> Set task
Below are the records. List every line holding the word "this".

> Dataset excerpts
↓↓↓
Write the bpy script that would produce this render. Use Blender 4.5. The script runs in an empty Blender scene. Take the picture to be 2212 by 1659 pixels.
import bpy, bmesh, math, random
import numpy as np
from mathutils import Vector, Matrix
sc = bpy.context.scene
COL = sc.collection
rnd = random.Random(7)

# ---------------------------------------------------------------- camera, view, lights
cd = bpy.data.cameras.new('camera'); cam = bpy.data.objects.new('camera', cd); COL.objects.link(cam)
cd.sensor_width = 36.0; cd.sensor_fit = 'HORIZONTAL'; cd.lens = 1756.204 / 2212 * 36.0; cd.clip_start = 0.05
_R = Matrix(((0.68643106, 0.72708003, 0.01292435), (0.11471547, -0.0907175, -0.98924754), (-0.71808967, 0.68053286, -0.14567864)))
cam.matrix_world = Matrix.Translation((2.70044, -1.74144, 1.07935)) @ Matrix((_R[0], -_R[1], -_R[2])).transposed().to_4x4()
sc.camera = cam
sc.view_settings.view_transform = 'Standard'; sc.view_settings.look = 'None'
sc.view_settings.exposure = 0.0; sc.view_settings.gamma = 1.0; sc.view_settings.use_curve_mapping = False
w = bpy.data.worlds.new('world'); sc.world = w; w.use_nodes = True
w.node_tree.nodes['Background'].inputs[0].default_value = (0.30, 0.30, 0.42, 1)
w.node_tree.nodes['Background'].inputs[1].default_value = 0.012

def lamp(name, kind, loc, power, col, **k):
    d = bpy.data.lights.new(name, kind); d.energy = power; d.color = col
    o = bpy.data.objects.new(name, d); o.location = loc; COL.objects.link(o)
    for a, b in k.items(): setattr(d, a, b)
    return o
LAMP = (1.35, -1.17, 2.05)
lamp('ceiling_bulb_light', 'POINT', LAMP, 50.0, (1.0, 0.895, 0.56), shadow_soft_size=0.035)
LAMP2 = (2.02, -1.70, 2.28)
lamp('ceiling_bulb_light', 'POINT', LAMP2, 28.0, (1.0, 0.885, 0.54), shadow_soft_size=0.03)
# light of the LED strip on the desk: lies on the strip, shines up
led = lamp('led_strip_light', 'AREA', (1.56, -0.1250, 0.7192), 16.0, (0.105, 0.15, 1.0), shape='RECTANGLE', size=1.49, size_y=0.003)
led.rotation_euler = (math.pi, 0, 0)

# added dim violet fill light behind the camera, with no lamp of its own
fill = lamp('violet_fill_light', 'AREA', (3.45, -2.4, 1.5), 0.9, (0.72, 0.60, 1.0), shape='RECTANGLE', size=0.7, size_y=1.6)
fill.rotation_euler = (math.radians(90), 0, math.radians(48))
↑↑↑
↓↓↓
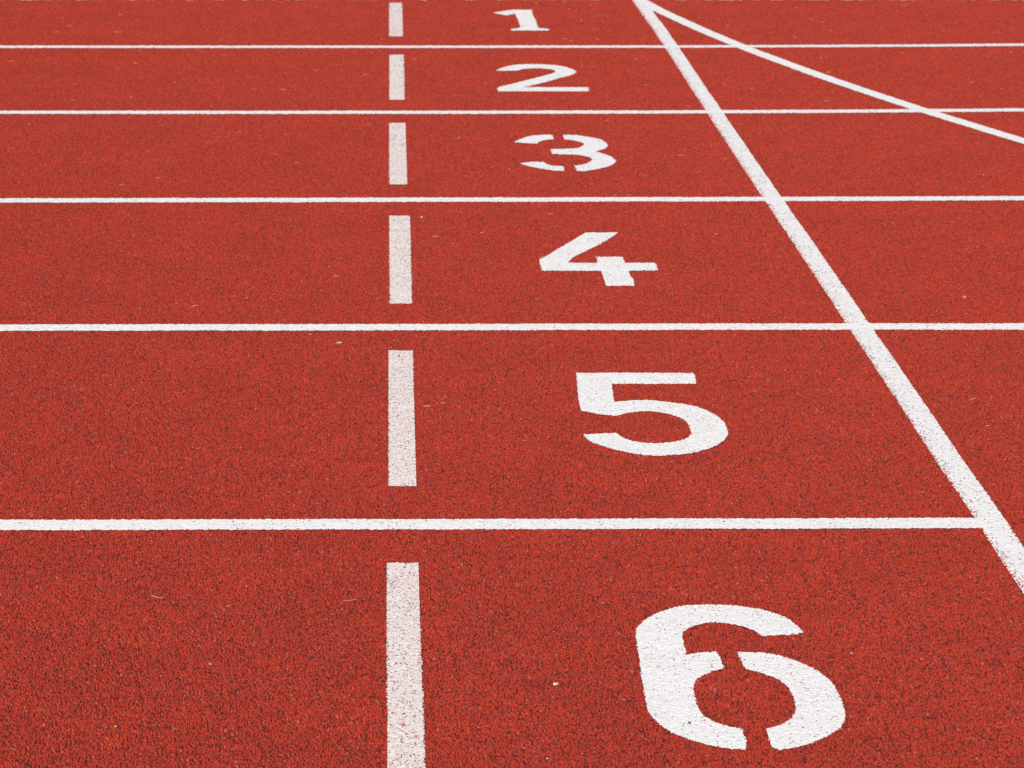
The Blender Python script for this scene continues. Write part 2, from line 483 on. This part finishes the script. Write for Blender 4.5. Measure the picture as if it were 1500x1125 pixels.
↑↑↑
↓↓↓
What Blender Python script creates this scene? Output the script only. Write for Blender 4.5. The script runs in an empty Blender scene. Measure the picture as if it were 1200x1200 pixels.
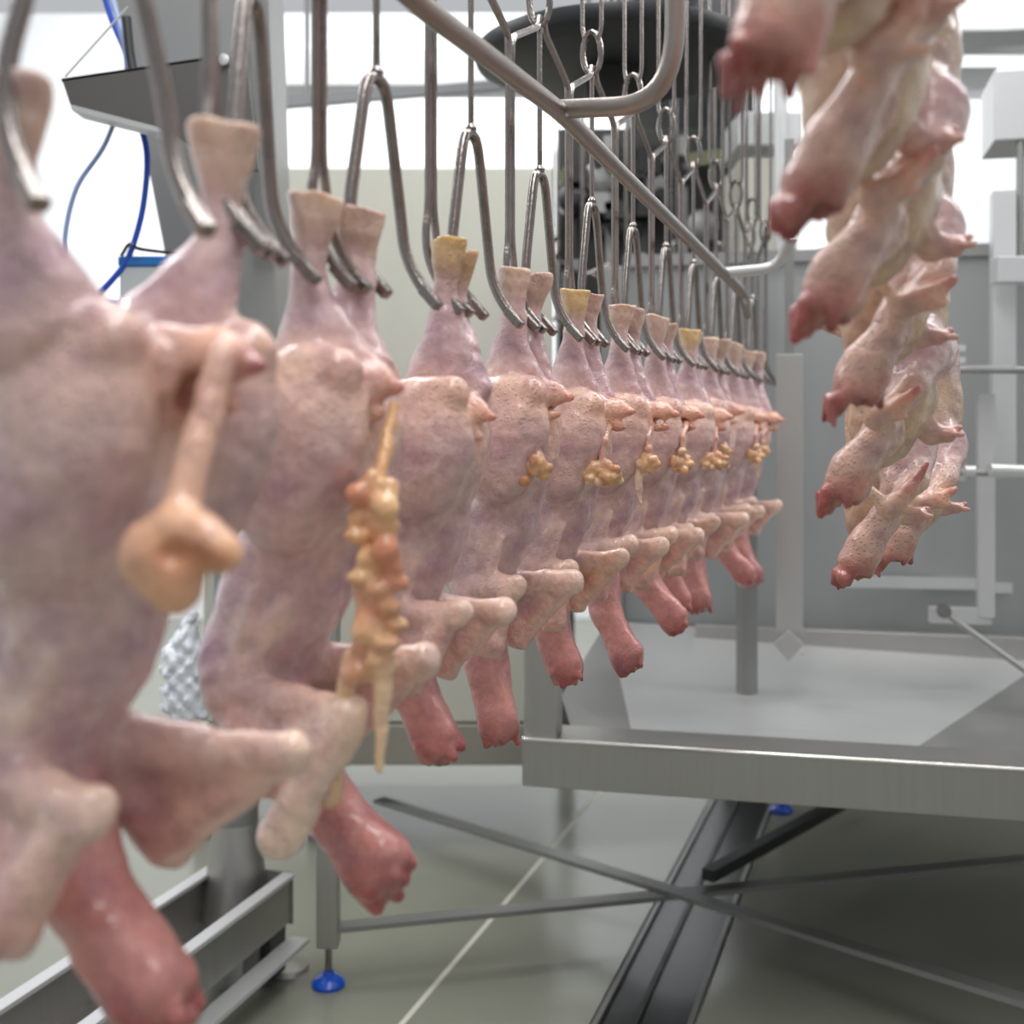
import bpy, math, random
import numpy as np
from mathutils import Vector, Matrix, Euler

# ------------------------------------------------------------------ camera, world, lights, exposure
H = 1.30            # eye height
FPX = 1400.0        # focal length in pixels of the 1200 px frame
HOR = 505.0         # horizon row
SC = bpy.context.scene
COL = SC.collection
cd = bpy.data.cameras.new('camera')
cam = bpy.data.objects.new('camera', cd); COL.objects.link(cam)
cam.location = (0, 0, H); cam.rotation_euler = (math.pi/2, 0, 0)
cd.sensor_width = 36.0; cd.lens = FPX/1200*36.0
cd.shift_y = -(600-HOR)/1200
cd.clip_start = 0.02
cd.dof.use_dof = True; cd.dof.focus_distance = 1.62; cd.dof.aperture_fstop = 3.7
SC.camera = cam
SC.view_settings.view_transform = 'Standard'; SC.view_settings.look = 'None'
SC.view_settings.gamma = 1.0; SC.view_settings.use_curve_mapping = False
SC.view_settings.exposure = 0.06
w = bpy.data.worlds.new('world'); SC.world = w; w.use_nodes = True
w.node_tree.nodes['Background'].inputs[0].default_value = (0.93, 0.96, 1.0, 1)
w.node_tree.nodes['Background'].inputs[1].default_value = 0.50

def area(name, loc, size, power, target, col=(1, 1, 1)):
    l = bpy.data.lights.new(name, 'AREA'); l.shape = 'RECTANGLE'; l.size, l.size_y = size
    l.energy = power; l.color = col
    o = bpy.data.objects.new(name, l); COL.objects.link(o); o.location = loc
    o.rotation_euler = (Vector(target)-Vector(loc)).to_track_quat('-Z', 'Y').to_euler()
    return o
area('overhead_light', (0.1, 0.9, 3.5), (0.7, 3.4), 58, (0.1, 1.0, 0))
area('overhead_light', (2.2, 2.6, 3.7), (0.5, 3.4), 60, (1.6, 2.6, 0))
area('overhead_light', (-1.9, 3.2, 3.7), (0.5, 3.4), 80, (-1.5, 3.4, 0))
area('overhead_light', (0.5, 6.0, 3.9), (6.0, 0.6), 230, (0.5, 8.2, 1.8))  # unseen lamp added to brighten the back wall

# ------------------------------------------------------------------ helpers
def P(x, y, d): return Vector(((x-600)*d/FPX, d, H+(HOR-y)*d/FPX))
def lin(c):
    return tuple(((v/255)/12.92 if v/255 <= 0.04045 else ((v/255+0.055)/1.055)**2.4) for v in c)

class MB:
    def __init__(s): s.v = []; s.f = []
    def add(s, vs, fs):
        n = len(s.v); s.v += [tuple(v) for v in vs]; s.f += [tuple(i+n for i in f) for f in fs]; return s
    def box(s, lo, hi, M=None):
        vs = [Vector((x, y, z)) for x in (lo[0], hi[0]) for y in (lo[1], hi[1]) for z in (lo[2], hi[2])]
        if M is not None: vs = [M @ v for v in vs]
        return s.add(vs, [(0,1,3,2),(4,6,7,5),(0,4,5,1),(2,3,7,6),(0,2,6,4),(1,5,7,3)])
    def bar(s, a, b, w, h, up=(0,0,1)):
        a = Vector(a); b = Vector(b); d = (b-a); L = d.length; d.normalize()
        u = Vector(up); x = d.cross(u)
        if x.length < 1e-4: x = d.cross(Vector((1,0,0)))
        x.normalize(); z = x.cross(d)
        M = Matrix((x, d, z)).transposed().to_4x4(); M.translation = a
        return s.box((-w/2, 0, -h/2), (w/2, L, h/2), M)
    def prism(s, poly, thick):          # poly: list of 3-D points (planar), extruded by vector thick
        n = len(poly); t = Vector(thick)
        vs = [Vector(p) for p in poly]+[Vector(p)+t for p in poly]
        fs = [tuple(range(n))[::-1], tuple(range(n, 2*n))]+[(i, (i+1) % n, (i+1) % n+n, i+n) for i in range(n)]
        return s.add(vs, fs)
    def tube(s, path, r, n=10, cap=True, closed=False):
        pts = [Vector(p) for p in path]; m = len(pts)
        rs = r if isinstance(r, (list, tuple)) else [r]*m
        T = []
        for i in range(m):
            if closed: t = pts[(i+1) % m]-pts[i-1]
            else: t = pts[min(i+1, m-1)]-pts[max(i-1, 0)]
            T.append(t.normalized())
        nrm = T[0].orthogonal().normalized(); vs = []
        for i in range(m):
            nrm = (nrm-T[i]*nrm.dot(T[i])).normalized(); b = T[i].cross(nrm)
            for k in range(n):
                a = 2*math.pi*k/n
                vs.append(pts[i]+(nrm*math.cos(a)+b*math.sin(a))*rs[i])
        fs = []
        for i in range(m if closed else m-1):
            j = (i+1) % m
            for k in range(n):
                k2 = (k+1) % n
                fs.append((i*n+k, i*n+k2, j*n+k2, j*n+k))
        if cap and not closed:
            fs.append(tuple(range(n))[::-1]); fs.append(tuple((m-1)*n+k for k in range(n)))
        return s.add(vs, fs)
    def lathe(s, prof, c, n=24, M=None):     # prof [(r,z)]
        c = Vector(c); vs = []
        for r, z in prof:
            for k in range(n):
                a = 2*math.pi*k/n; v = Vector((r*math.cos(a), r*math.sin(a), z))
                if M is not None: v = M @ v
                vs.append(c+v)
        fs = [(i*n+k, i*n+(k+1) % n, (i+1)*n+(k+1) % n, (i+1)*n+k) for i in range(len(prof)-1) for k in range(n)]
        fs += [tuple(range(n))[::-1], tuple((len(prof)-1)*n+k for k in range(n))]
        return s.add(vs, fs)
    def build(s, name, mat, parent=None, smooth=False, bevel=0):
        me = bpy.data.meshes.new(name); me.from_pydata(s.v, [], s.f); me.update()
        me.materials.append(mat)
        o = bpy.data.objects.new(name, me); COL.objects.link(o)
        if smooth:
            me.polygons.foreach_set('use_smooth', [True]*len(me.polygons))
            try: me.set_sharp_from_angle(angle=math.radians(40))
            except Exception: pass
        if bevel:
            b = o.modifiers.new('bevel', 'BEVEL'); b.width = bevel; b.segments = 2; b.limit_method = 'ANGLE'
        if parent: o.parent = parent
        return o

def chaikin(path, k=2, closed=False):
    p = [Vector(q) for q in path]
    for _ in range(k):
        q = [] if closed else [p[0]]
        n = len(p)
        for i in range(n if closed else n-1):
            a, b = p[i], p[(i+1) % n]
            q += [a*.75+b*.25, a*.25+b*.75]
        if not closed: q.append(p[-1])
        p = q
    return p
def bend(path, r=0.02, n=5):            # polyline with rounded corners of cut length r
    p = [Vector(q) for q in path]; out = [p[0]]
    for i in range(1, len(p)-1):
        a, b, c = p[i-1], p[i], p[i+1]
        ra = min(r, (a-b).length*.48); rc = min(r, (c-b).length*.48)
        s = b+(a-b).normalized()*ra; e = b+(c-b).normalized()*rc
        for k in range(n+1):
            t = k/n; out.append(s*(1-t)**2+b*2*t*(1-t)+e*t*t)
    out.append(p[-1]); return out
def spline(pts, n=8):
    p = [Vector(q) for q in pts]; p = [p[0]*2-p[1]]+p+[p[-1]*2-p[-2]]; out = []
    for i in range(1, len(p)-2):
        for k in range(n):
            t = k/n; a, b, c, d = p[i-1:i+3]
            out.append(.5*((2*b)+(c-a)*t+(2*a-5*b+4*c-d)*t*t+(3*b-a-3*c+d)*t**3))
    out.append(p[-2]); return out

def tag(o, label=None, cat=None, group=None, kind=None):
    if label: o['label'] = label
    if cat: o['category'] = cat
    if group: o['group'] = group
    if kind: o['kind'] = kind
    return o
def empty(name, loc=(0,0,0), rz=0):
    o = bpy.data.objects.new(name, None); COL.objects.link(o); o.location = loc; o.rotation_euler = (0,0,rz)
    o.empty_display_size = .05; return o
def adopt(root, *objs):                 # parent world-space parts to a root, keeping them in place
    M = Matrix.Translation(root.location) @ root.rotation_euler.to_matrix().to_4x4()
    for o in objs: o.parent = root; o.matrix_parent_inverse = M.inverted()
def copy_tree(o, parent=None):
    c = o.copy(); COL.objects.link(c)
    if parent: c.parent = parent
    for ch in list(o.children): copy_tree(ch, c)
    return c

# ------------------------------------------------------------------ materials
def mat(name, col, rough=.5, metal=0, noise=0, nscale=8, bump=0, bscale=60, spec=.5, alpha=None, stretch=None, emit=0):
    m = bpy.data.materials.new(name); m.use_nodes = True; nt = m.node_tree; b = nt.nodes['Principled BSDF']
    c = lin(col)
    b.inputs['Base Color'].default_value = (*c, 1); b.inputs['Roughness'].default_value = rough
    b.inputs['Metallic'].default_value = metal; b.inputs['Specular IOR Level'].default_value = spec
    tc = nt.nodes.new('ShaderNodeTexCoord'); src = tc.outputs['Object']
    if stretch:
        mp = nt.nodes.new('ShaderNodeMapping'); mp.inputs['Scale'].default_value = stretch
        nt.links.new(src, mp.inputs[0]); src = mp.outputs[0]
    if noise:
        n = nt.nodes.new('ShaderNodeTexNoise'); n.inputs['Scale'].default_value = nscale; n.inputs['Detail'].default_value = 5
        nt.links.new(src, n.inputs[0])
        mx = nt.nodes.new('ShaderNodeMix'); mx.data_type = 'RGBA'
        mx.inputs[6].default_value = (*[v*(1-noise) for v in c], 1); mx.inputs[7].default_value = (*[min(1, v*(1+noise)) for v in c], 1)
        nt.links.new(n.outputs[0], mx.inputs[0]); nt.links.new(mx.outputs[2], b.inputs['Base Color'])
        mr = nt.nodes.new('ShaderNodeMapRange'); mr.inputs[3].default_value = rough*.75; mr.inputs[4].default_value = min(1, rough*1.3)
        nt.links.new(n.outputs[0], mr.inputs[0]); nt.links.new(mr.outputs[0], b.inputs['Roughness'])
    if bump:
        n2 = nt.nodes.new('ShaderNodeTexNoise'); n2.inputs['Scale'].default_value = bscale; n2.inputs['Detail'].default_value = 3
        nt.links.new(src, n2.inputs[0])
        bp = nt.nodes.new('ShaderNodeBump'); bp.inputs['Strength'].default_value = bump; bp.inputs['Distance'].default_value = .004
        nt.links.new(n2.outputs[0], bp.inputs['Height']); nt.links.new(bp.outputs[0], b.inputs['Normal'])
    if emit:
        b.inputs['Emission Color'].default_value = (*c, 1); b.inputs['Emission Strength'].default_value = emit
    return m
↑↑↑
> The result
Write the bpy script that would produce this render. Use Blender 4.5. The script runs in an empty Blender scene. Take the picture to be 2212 by 1659 pixels.
The Blender Python script for this scene continues. Write part 2, from line 483 on. This part finishes the script. Write for Blender 4.5. Measure the picture as if it were 1500x1125 pixels.
What Blender Python script creates this scene? Output the script only. Write for Blender 4.5. The script runs in an empty Blender scene. Measure the picture as if it were 1200x1200 pixels.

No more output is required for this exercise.